Saturday, January 31, 2015

If some one tells you you're hot but they don't know you, what do you do?For example, if you have a disability and you really like this person, do...

First and foremost, when someone pays a person a
compliment, the correct thing to do is to accept it graciously. Never call the person
who has paid the compliment's taste into question by denying their claim. In other
words, do not say, "No, I'm not," or something like that. Just say, "yYou are very
kind/sweet/considerate/etc. to say so." This way, you neither acknowledge that the
statement is true nor do you call the person a liar, you just confirm that the person
was kind by making the statement.


As far as the
requirements for full disclosure go, it varies from person to person. In my humble
opinion, honesty is the best policy. That being said, however, there is a time and a
place and some truths may never actually need to come out at
all.


There are some basic truths, the withholding of which
will be considered the same as lying. For example, if you are a man and the person you
are chatting with obviously thinks you are a woman; if you are a woman and the person
thinks you are a man; if there is a significant difference in your ages, and the place
online where you contacted the person first is age specific. (e.g., if a middle-aged man
contacts a girl in a teen chat room and doesn't reveal his true age, it would be
wrong.)


As far as physical characteristics go, it gets a
lot muddier.

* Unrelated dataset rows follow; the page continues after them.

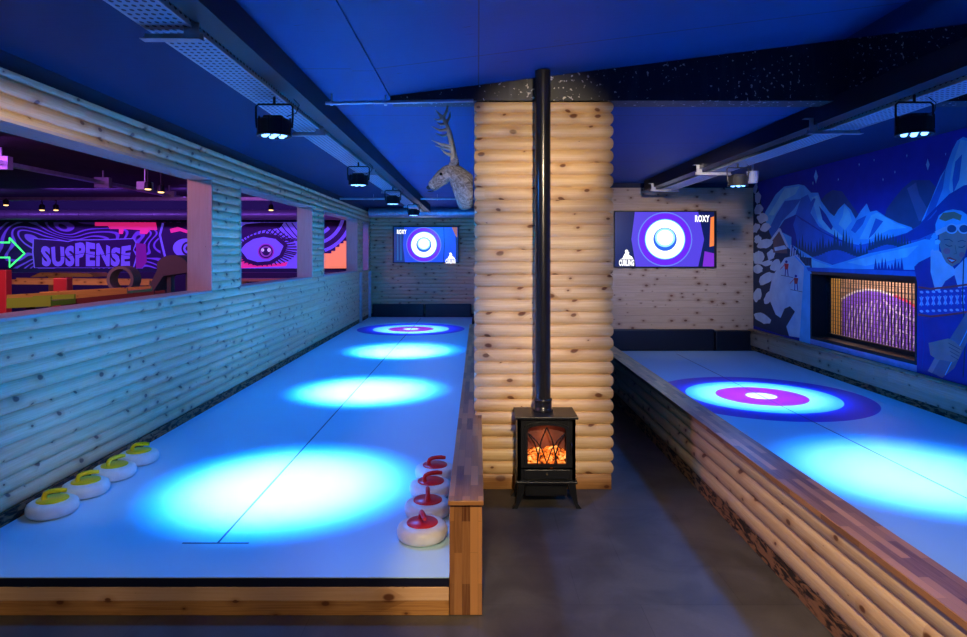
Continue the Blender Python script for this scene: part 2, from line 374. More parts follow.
# ------------------------------------------------------------------ setting
mb = MB(); mb.face([(-12.6,-3,0),(7,-3,0),(7,16.4,0),(-12.6,16.4,0)]); struct(mb.build('floor', FLOOR))
CZ = 2.60; KX = -.58; SL = .125
mb = MB(); mb.box(-2.63, 4.3, 4.50, 14.9, CZ, CZ+.1); mb.box(-2.63, KX-.13, -3, 4.50, CZ, CZ+.1)
def cz(x): return CZ+SL*(x-KX)
mb.face([(KX,-3,CZ),(KX,4.5,CZ),(4.3,4.5,cz(4.3)),(4.3,-3,cz(4.3))])
mb.face([(KX-.13,-3,CZ-.012),(KX,-3,CZ-.012),(KX,4.45,CZ-.012),(KX-.13,4.45,CZ-.012)])
mb.face([(KX-.13,-3,CZ-.012),(KX-.13,4.45,CZ-.012),(KX-.13,4.45,CZ),(KX-.13,-3,CZ)]); mb.face([(KX,-3,CZ-.012),(KX,4.45,CZ-.012),(KX,4.45,CZ),(KX,-3,CZ)])
mb.face([(KX-.13,4.45,CZ-.012),(KX,4.45,CZ-.012),(KX,4.45,CZ),(KX-.13,4.45,CZ)])
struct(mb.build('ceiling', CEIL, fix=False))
# black beam above the pillar (wedge: deeper where the roof rises)
mb = MB(); mb.prism([(KX, CZ-.03), (4.3, CZ-.034), (4.3, cz(4.3)-.002), (KX, CZ-.001)], 'y', 4.29, 4.47); struct(mb.build('trim_1', BEAM))

# left log wall with four openings
XW = -2.416; WB = .235; WT = 2.50
OPEN = [(1.4, 5.90, 1.21, 2.25), (6.60, 9.47, 1.21, 2.26), (10.17, 13.0, 1.21, 2.26), (13.62, 14.32, 1.21, 2.26)]
mb = MB(); edges = [-.5]+[e for o in OPEN for e in o[:2]]+[14.75]
PX0 = XW-.022
for i in range(0, len(edges), 2):
    a, b = edges[i], edges[i+1]
    logs(mb, 'x', PX0, 1, a, b, WB, WT, WB); mb.box(XW-.21, PX0, a, b, 0, CZ, 1)
for a, b, zl, zh in OPEN:
    logs(mb, 'x', PX0, 1, a, b, WB, zl, WB); logs(mb, 'x', PX0, 1, a, b, zh, WT, WB)
    mb.box(XW-.21, PX0, a, b, 0, zl, 1); mb.box(XW-.21, PX0, a, b, zh, CZ, 1)
struct(mb.build('wall_left', [PINE, NAVYP]))
mb = MB(); mb.box(XW-.002, XW-.03, -.5, 14.3, .167, WB, 0, 1); struct(mb.build('baseboard_left', BARK))
for i, (a, b, zl, zh) in enumerate(OPEN):
    mb = MB(); t = .018; x0, x1 = XW-.215, XW+.006
    mb.box(x0, x1, a, a+t, zl, zh, 0, 2); mb.box(x0, x1, b-t, b, zl, zh, 0, 2); mb.box(x0, x1, a+t, b-t, zh-t, zh, 0, 1); mb.box(x0, x1, a+t, b-t, zl, zl+t, 0, 1)
    struct(mb.build('window_%d' % (i+1), PLY))
mb = MB(); mb.box(XW, XW+.03, 13.25, 13.42, .167, 1.19); mb.box(XW, XW+.05, 14.33, 14.40, .167, 1.19); struct(mb.build('trim_2', GALV))

# back wall of the long lane
YB = 14.62
mb = MB(); logs(mb, 'y', YB-.0, -1, XW, -.02, WB, WT, WB); mb.box(XW-.2, .10, YB, YB+.15, 0, CZ, 1); struct(mb.build('wall_back_left', [PINE, NAVYP]))
# dividing wall behind the pillar
mb = MB(); mb.box(0, .12, 4.95, YB, 0, CZ, 1); logs(mb, 'x', 0, -1, 4.95, YB, .45, CZ-.02, WB-.0); struct(mb.build('wall_middle', [PINE, NAVYP]))
# back wall of the short lane: flat pine boards
YR = 9.5; XR = 4.02
mb = MB(); z = .45
while z < 2.52:
    zt = min(z+.11, 2.53); mb.box(.6, XR+.1, YR-.02, YR, z+.0015, zt, 0, 0); z += .11
mb.box(.12, XR+.3, YR, YR+.12, 0, CZ, 1); struct(mb.build('wall_back_right', [PLANK, NAVYP]))
# right wall with window opening
WY0, WY1, WZ0, WZ1 = 5.95, 7.85, .545, 1.35
mb = MB()
for a, b, c, d in ((-.5, WY0, 0, 3.3), (WY1, 11.3, 0, 3.3), (WY0, WY1, 0, WZ0), (WY0, WY1, WZ1, 3.3)): mb.box(XR, XR+.16, a, b, c, d)
struct(mb.build('wall_right', NAVYP))
mb = MB(); t = .03
mb.box(XR-.004, XR+.20, WY0, WY0+t, WZ0, WZ1); mb.box(XR-.004, XR+.20, WY1-t, WY1, WZ0, WZ1); mb.box(XR-.004, XR+.20, WY0+t, WY1-t, WZ0, WZ0+t); mb.box(XR-.004, XR+.20, WY0+t, WY1-t, WZ1-t, WZ1)
for a, b, c, d in ((WY0+t, WY0+.07, WZ0+t, WZ1-t), (WY1-.07, WY1-t, WZ0+t, WZ1-t), (WY0+.07, WY1-.07, WZ0+t, WZ0+.075), (WY0+.07, WY1-.07, WZ1-.075, WZ1-t)): mb.box(XR+.165, XR+.20, a, b, c, d)
win = struct(mb.build('window_5', BLACK))
mb = MB(); n = 34
for i in range(n):
    y = WY0+.07+(WY1-WY0-.14)*(i+.5)/n; mb.box(XR+.185, XR+.192, y-.006, y+.006, WZ0+.075, WZ1-.075)
for i in range(15):
    z = WZ0+.075+(WZ1-WZ0-.15)*(i+.5)/15; mb.box(XR+.183, XR+.186, WY0+.07, WY1-.07, z-.002, z+.002)
g = mb.build('wire_mesh', mat('mesh_steel', (.05,.045,.04), .5, .4)); g.parent = win

# brick room beyond the window
XB = 5.6
mb = MB(); mb.face([(XB,3.5,0),(XB,13,0),(XB,13,3),(XB,3.5,3)], [(3.5,0),(13,0),(13,3),(3.5,3)]); struct(mb.build('wall_brick', BRICK))
mb = MB(); mb.box(XR+.16, XB+.1, 13, 13.1, 0, 3); mb.box(XR+.16, XB+.1, 3.4, 3.5, 0, 3); mb.box(XR+.16, XB+.1, 3.4, 13.1, 3, 3.05); struct(mb.build('wall_brick_room', NAVYP))
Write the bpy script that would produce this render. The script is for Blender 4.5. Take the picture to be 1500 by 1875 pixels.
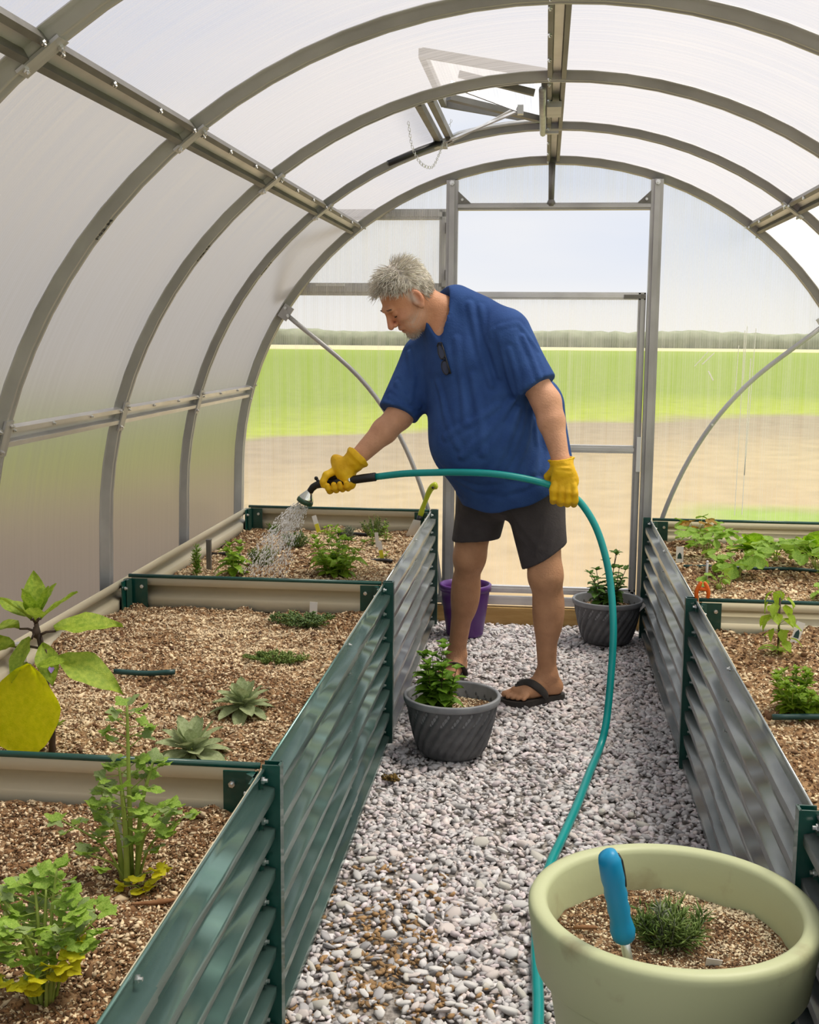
import bpy, bmesh, math, random
import numpy as np
from math import sin, cos, pi, sqrt, atan2, radians
from mathutils import Matrix, Vector, Euler

for o in list(bpy.data.objects):
    bpy.data.objects.remove(o)
sc = bpy.context.scene
COL = sc.collection

# ---------------------------------------------------------------- camera
CAM_H, FPX = 1.40, 2200.0
PITCH, YAW, ROLL = math.atan(325.5 / FPX), math.atan(247 / (FPX / cos(math.atan(325.5 / FPX)))), 0.008
fw = Vector((-sin(YAW) * cos(PITCH), cos(YAW) * cos(PITCH), -sin(PITCH)))
rt = Vector((cos(YAW), sin(YAW), 0)); up = rt.cross(fw)
r2 = cos(ROLL) * rt + sin(ROLL) * up; u2 = -sin(ROLL) * rt + cos(ROLL) * up
cd = bpy.data.cameras.new('camera'); cam = bpy.data.objects.new('camera', cd); COL.objects.link(cam)
cd.sensor_fit = 'HORIZONTAL'; cd.sensor_width = 36; cd.lens = 36 * FPX / 1500
cd.clip_start = 0.05; cd.clip_end = 2000
M = Matrix.Identity(4)
for i in range(3):
    M[i][0] = r2[i]; M[i][1] = u2[i]; M[i][2] = -fw[i]
M.translation = Vector((0, 0, CAM_H)); cam.matrix_world = M
sc.camera = cam

# ---------------------------------------------------------------- sky, sun, exposure
w = bpy.data.worlds.new('world'); sc.world = w; w.use_nodes = True
nt = w.node_tree; nt.nodes.clear()
out = nt.nodes.new('ShaderNodeOutputWorld'); bg = nt.nodes.new('ShaderNodeBackground')
tc = nt.nodes.new('ShaderNodeTexCoord'); mp = nt.nodes.new('ShaderNodeMapping'); ns = nt.nodes.new('ShaderNodeTexNoise')
mp.inputs['Scale'].default_value = (1.2, 1.2, 4.5); ns.inputs['Scale'].default_value = 1.6; ns.inputs['Detail'].default_value = 4
cr = nt.nodes.new('ShaderNodeValToRGB')
cr.color_ramp.elements[0].position = 0.36; cr.color_ramp.elements[0].color = (0.58, 0.67, 0.85, 1)
cr.color_ramp.elements[1].position = 0.62; cr.color_ramp.elements[1].color = (0.80, 0.81, 0.85, 1)
sep = nt.nodes.new('ShaderNodeSeparateXYZ'); mr = nt.nodes.new('ShaderNodeMapRange')
mr.inputs['From Min'].default_value = 0.0; mr.inputs['From Max'].default_value = 0.11
mr.inputs['To Min'].default_value = 1.0; mr.inputs['To Max'].default_value = 0.0
mx = nt.nodes.new('ShaderNodeMixRGB'); mx.inputs[2].default_value = (0.90, 0.88, 0.85, 1)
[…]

Again, if you contacted the other person in a specific type of room that
your physical characteristics don't fit, then that person could think you lied to them
with some justification.


However, if you met in a general
place where the other person has no expectation of any specific truth, and that person
furthermore does not ask you about whatever disability you are worried they won't
accept, then you are not under any moral obligation to reveal
it.


Until, of course, you sense that the relationship may
be getting serious. I would say, though, that "You're hot" does not constitute a
relationship moving into a serious state. Wait until the talk moves to marriage or at
least meeting for the first time to worry about revelations.